[This is a cross-post from the mail I just sent out to intel-gfx.]

Code of conducts seem to be in the news a bit recently, and I realized that I’ve never really documented how we run things. It’s different from the kernel’s overall Xorg Foundation event policy. Anyway, I think this is worth clarifying and here it goes.

It’s simple: Be respectful, open and excellent to each another.

Which doesn’t mean we want to sacrifice quality to be nice. Striving for technical excellence very much doesn’t exclude being excellent to someone else, and in our experience it tends to go hand in hand.

Unfortunately things go south occasionally. So if you feel threatened, personally abused or otherwise uncomfortable, even and especially when you didn’t participate in a discussion yourself, then please raise this in private with the drm/i915 maintainers (currently Daniel Vetter and Jani Nikula, see MAINTAINERS for contact information). And the “in private” part is important: Humans screw up, disciplining minor fumbles by tarnishing someones google-able track record forever is out of proportion.

Still there are some teeth to this code of conduct:

  1. First time around minor issues will be raised in private.

  2. On repeat cases a public reply in the discussion will enforce that respectful behavior is expected.

  3. We’ll ban people who don’t get it.

And severe cases will be escalated much quicker.

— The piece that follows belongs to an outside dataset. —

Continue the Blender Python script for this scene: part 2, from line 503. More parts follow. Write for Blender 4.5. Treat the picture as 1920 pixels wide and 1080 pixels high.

This applies to all community communication channels (irc, mailing list and bugzilla). And as mentioned this really just is a public clarification of the rules already in place - you can’t see that though since we never had to go further than step 1.

Let’s keep it at that.

And in case you have a problem with an individual drm/i915 maintainer and don’t want to raise it with the other one there’s the linux foundation TAB and the drm upstream maintainer Dave Airlie.